Stay With Yourself

Years ago I was going through a particularly challenging situation with someone in my life who I loved dearly. It was one of those interpersonal situations that was confronting and deeply uncomfortable. The kind that makes you want to say, “Screw this—I’m outta’ here!” and consider bailing on the relationship entirely.

And that is exactly how I reacted. It was as if an internal panic button had been hit. Every part of me wanted out. My body felt rigid and numb. I had frequent thoughts about the high bullshit factor of the situation, how there was no working with the other person and how the only thing I could do was get out. Now. 

Luckily, I was working with a mentor at the time who, before I could burn any bridges, encouraged me to get quiet and to ask myself what I needed to do in the face of this situation. I took a deep breath, closed my eyes and let my weight feel supported by the chair under me. 

“Stay,” said an inner voice.

The voice was so calm and so firm that I believed it. For as much as I wanted to extricate myself from the situation, this knowing in me believed the best thing to do was to stay.

So I did. And over the following weeks, on the days where the discomfort in the relationship would be nearly unbearable, I would take a moment again to look for that inner voice to see if it had a different suggestion. I prayed it would just as calmly and firmly say, “Get the hell outta' there, honey.”

But it never did. Over and over again all I heard was one word: stay. But each time I heard it I would feel oddly soothed. Even though nothing external was any easier, when I heard the word “stay” I felt resourced again. I could find the part of me who believed I was capable of being in the discomfort and seeing it through to a peaceful resolution.

A few months in to this practice of staying, I had one particular exchange with this other person that was so emotionally excruciating that I addressed the inner voice with rage. “Why would you want me to stay in this situation with this person when it feels this awful?!”

Remarkably, even in my fit of rage, the calm, firm voice had an answer.

“All along I’ve not cared whether you stay in this situation with this person or not. I’ve simply been advising you to stay with yourself. That’s the only way you won’t feel so overwhelmed, and you’ll know what is truest action to take.”

I was dumbstruck. And moved. Yes, of course. All along it had simply been about learning how to stay with myself. Every time I heard stay, though my mind had interpreted it as “stay in this situation,” what had actually happened was that I had found a few moments of being totally present to myself. No internal panic button, just the still feeling of being sad. Or scared. Or angry. Or whatever it was in that moment.

When I realized this, I almost immediately also knew that the best thing to do was to leave the situation. Which I did. Calmly and firmly with not an ounce of panic.

And so this has been my work, both personally and with my clients, ever since then. To simply stay with myself, and to encourage them to stay with themselves, no matter the external situation.

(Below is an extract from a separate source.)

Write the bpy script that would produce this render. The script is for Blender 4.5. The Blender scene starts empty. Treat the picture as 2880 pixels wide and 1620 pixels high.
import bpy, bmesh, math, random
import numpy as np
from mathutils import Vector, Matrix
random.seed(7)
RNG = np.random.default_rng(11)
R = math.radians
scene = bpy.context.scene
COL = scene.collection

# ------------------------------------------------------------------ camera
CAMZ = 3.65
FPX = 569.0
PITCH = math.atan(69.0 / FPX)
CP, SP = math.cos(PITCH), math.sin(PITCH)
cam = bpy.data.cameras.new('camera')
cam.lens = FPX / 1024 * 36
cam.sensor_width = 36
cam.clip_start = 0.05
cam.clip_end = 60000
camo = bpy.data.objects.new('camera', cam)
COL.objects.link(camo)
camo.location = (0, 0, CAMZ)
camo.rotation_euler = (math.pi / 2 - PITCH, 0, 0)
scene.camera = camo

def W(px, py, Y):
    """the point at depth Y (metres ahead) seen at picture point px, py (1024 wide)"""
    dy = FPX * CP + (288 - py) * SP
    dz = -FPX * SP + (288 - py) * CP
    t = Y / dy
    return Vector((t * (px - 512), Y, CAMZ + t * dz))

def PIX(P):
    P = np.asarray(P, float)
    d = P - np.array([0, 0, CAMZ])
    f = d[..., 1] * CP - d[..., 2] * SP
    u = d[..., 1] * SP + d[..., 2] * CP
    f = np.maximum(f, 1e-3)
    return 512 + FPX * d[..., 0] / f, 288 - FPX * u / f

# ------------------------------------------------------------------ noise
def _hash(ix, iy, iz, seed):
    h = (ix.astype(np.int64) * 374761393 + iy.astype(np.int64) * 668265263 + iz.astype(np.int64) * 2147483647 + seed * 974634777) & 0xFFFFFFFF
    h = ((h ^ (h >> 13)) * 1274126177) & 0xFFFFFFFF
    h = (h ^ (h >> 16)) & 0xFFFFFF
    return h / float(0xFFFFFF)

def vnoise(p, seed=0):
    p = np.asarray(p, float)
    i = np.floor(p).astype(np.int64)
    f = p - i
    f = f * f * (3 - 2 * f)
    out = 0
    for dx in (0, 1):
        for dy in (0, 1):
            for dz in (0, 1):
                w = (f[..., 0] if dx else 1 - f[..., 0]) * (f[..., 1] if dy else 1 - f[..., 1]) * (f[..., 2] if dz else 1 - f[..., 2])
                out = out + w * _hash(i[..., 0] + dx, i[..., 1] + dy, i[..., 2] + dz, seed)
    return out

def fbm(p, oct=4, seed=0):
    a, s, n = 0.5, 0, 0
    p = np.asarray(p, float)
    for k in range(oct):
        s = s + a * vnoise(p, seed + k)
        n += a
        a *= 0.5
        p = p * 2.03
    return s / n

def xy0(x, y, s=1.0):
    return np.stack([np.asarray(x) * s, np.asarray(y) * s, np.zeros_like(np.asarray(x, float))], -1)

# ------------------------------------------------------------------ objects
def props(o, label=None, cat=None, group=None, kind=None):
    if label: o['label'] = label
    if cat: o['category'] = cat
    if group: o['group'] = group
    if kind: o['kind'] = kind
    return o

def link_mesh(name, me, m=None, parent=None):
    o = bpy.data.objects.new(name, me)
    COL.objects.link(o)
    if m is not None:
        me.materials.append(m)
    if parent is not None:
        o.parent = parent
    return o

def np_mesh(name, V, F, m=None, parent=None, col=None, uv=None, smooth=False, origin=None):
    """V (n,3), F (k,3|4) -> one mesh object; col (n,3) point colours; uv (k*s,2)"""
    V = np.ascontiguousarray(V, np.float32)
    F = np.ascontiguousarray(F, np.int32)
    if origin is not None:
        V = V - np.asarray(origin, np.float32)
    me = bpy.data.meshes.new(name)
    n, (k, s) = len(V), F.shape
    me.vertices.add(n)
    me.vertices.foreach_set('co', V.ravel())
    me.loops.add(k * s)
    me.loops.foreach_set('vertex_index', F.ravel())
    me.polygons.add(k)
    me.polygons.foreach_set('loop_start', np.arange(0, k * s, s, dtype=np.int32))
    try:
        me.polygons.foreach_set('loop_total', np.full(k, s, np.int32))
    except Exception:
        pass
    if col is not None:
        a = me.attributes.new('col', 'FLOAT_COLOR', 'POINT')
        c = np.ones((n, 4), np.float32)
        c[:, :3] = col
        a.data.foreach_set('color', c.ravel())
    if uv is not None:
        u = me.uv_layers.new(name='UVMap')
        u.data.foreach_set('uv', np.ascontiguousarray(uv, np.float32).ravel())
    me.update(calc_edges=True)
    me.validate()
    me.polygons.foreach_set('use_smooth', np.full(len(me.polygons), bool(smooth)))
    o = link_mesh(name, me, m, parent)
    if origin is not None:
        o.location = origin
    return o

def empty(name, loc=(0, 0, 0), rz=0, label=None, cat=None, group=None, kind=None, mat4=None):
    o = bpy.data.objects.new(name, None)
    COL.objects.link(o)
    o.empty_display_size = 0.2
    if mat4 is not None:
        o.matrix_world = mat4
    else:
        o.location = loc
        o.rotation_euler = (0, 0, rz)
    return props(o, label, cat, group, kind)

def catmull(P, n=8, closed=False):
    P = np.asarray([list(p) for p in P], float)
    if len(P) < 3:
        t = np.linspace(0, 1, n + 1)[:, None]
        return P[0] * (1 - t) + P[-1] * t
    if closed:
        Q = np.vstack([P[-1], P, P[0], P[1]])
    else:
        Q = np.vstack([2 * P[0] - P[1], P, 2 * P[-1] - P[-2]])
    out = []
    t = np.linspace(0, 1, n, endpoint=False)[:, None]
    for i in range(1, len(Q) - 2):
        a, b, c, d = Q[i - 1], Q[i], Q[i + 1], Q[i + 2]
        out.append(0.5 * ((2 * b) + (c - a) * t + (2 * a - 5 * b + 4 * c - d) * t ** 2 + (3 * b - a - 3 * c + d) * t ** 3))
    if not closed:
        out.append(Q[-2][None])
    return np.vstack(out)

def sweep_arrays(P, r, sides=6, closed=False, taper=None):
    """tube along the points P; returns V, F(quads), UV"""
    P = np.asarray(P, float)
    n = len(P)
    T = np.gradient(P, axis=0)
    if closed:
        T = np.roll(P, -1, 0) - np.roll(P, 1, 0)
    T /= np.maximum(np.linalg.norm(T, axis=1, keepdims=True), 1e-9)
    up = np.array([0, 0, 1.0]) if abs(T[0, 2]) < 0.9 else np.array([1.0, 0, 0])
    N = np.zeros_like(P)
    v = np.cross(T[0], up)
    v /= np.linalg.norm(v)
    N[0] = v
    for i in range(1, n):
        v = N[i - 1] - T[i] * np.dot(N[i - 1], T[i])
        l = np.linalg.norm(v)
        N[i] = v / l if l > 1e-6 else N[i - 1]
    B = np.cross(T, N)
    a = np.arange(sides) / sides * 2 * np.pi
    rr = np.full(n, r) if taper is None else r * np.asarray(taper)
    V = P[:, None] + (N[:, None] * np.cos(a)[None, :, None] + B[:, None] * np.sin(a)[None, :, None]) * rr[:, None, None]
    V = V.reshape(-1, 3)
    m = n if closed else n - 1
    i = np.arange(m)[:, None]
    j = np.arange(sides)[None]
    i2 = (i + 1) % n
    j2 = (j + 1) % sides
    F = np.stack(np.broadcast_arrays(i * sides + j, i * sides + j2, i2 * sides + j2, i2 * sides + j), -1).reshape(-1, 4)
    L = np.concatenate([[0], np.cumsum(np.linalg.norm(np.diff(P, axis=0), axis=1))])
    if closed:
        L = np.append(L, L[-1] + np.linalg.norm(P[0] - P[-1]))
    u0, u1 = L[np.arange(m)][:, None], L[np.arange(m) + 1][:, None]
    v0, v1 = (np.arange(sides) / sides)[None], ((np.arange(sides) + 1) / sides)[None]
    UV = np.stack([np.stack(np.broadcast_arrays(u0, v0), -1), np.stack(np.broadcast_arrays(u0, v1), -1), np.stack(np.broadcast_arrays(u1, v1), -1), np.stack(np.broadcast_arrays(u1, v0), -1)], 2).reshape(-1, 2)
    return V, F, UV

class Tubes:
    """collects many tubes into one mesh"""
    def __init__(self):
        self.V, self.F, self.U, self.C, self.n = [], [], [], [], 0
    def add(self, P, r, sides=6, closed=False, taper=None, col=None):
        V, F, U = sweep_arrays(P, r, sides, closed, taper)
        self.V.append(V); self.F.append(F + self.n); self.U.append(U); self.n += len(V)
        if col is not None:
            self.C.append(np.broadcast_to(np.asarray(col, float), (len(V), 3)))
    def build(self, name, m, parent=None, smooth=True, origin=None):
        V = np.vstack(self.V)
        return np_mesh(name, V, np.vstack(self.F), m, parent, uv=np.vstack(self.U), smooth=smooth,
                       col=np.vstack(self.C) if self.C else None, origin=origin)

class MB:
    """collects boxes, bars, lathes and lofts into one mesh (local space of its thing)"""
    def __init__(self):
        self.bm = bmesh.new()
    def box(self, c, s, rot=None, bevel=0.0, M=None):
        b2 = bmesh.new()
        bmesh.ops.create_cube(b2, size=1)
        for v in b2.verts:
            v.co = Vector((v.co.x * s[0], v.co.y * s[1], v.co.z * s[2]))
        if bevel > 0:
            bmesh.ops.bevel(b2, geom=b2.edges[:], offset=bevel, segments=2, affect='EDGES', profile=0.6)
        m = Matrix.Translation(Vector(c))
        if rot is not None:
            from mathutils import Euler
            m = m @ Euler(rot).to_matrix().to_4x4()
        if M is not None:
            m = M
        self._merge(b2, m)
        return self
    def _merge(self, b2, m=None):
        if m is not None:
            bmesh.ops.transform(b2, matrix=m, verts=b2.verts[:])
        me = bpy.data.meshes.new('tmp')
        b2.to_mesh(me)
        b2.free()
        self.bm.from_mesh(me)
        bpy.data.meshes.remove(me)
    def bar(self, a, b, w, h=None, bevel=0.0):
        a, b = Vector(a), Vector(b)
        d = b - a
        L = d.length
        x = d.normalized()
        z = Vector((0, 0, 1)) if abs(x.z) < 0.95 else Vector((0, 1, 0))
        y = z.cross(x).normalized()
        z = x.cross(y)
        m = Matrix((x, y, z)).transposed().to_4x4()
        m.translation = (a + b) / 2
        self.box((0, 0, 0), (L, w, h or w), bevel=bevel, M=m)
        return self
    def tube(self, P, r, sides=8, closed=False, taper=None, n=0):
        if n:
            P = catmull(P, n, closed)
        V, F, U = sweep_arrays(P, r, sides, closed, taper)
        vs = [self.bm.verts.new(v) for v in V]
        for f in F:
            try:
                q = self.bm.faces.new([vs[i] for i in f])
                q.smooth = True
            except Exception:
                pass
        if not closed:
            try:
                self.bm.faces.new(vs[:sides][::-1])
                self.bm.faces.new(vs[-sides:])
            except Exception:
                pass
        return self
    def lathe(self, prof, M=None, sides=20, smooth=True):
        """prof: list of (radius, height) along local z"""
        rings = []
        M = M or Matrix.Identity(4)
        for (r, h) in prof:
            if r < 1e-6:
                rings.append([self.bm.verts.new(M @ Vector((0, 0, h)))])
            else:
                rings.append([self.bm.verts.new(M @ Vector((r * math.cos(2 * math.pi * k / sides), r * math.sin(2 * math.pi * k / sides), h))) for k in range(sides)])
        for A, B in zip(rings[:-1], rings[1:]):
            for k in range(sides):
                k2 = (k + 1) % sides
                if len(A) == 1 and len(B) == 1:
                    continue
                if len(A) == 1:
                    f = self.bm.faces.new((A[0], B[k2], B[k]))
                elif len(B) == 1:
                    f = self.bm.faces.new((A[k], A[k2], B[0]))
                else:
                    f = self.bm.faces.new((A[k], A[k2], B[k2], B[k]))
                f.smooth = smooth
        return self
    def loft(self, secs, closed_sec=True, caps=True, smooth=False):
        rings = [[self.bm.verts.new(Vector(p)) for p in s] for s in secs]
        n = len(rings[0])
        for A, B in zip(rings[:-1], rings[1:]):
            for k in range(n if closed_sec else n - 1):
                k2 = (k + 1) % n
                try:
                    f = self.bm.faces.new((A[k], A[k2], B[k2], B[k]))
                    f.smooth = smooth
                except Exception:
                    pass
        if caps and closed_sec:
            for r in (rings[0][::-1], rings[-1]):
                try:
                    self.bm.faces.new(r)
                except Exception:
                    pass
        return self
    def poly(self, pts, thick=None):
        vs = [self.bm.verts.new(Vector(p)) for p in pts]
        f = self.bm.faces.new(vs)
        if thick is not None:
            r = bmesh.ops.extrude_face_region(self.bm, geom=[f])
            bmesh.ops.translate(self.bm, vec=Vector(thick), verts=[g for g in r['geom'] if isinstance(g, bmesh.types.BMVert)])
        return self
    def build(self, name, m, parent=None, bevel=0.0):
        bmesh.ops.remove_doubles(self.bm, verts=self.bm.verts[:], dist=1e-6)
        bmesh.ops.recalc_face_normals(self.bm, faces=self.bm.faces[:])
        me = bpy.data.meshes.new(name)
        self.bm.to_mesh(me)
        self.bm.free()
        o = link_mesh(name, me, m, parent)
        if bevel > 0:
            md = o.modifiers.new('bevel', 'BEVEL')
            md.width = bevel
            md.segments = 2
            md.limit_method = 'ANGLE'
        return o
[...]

“Wouldn’t it be great if we had been trained in staying when we were kids? Like puppies are,” laughed a client the other day after she had told me her latest adventure in trying to out run herself in a moment of emotional discomfort.

That would, indeed, be great. Sadly, most of us didn’t get that training. But it’s not too late. It just takes some practice in recognizing when we’re running or resisting or outside of ourselves in some way.

Over the next few weeks I’ll share with you more stories and practices for learning how to stay with yourself. In the meantime, I encourage you to begin simply by seeing what part of you shows up when you say to yourself, “Stay.” What does it feel like in your body? No matter what's happening around you, or even in you, can you find a layer of yourself that feels still? 

You don’t have to tattoo it on your arm like one of my badass clients did, but you might consider writing staysomewhere where you will see it on a regular basis as a reminder to be with yourself. The willingness to remember to stay with yourself is the first step to getting to be yourself and to act from your truth. It's worth practicing.